══ SUPPLIED MATERIAL ══

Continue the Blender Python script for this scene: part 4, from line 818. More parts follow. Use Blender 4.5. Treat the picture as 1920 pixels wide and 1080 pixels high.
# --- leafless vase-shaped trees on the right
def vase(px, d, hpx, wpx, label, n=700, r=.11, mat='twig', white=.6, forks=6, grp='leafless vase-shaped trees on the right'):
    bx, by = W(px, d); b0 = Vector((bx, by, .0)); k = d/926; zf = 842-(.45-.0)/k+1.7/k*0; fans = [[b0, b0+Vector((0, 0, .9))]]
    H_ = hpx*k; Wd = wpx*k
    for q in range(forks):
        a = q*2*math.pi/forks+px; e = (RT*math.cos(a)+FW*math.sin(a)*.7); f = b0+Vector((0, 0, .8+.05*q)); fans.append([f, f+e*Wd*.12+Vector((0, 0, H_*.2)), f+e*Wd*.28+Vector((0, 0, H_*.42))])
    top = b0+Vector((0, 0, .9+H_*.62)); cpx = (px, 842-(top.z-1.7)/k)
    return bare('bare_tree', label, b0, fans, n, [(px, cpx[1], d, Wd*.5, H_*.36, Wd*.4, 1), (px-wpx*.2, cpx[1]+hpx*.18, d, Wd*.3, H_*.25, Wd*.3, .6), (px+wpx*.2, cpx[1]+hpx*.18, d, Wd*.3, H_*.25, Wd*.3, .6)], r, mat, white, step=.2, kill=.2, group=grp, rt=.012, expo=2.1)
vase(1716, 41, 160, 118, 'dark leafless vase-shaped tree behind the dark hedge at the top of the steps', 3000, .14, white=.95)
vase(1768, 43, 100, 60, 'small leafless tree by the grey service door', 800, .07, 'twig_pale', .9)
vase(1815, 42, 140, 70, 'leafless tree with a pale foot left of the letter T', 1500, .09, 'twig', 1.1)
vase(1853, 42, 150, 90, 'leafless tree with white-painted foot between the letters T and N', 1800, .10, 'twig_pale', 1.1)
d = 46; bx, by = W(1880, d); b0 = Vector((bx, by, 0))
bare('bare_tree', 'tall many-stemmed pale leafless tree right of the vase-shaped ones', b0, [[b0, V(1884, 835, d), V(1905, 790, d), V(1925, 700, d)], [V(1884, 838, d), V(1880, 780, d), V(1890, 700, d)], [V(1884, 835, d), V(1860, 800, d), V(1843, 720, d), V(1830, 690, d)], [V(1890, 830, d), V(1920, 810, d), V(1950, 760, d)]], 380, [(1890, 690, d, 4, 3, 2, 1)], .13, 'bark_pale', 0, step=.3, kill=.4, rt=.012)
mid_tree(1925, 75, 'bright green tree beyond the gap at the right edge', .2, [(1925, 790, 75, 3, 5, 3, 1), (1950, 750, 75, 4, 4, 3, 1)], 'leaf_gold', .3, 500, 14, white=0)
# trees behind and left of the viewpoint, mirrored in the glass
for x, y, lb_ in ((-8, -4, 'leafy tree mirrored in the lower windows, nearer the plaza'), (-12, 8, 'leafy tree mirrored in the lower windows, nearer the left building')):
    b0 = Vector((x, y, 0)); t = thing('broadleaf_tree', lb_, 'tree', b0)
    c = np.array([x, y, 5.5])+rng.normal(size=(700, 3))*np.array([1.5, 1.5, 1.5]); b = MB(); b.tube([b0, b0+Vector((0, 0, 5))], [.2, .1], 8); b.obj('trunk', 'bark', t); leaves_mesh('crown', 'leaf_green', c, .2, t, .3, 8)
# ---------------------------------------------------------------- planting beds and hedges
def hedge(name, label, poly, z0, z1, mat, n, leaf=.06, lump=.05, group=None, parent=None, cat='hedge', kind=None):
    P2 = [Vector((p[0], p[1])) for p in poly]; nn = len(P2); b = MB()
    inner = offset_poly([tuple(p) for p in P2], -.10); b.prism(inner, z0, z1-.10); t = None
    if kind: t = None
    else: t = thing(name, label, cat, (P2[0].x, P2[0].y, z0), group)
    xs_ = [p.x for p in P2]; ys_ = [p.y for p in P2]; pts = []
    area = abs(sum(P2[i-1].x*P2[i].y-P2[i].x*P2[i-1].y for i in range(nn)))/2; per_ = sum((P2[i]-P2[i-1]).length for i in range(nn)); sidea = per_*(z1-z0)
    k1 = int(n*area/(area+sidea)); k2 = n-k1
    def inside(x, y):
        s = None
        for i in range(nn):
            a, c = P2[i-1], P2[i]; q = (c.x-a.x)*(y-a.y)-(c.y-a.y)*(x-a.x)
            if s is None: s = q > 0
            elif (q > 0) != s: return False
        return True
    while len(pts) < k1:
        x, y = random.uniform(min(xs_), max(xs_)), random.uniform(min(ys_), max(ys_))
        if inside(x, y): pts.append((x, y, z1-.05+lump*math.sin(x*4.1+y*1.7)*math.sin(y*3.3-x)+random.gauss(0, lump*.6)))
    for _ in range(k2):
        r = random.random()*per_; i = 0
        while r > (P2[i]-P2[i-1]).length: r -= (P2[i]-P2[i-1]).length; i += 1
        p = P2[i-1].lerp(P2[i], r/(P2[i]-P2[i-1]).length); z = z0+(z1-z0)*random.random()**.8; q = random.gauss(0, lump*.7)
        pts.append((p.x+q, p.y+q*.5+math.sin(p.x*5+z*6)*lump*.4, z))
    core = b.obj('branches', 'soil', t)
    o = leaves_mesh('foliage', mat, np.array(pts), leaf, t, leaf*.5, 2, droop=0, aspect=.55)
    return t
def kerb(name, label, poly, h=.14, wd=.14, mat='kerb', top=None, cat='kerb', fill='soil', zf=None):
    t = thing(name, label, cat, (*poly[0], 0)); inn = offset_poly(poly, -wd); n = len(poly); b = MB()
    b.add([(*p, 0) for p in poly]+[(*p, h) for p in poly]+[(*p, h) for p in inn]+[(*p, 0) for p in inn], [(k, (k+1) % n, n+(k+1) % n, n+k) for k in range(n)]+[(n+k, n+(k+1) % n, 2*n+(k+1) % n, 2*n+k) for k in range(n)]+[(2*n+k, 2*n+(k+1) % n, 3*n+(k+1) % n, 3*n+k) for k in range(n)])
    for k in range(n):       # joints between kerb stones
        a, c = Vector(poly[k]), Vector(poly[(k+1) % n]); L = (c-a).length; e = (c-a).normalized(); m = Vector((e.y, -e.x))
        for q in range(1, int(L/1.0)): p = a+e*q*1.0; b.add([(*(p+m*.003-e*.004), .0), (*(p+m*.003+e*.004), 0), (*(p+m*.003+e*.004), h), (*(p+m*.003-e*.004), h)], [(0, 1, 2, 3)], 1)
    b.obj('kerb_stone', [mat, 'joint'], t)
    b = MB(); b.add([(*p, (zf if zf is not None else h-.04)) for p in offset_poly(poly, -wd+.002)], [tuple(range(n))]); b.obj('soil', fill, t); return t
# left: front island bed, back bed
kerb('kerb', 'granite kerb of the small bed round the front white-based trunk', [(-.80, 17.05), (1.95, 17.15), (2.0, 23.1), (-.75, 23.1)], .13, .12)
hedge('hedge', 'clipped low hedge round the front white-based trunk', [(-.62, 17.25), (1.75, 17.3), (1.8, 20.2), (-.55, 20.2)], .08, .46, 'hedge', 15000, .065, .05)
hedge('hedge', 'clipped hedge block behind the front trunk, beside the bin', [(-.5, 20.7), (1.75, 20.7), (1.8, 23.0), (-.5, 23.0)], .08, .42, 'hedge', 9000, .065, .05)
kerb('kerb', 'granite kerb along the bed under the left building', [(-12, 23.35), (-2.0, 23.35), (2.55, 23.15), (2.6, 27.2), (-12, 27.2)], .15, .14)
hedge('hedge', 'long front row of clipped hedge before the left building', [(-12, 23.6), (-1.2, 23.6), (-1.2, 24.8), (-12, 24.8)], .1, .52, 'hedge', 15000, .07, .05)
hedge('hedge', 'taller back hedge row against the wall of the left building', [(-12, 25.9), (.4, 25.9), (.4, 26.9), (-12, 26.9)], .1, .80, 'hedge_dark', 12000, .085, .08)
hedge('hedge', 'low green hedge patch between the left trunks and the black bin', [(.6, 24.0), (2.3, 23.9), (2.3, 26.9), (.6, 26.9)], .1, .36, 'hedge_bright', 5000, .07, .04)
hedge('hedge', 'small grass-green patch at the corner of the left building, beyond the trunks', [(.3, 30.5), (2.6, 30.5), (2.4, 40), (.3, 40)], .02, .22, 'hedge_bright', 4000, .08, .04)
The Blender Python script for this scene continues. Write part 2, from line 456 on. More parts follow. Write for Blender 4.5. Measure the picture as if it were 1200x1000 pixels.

═══

▶ [PROBLEM TO SOLVE]:
Your task is to return, exactly and on their own, the lines from the one containing "hedge('hedge', 'taller back" through the last line of the listing.

▶ [RESPONSE TO THIS TASK]:
hedge('hedge', 'taller back hedge row against the wall of the left building', [(-12, 25.9), (.4, 25.9), (.4, 26.9), (-12, 26.9)], .1, .80, 'hedge_dark', 12000, .085, .08)
hedge('hedge', 'low green hedge patch between the left trunks and the black bin', [(.6, 24.0), (2.3, 23.9), (2.3, 26.9), (.6, 26.9)], .1, .36, 'hedge_bright', 5000, .07, .04)
hedge('hedge', 'small grass-green patch at the corner of the left building, beyond the trunks', [(.3, 30.5), (2.6, 30.5), (2.4, 40), (.3, 40)], .02, .22, 'hedge_bright', 4000, .08, .04)
The Blender Python script for this scene continues. Write part 2, from line 456 on. More parts follow. Write for Blender 4.5. Measure the picture as if it were 1200x1000 pixels.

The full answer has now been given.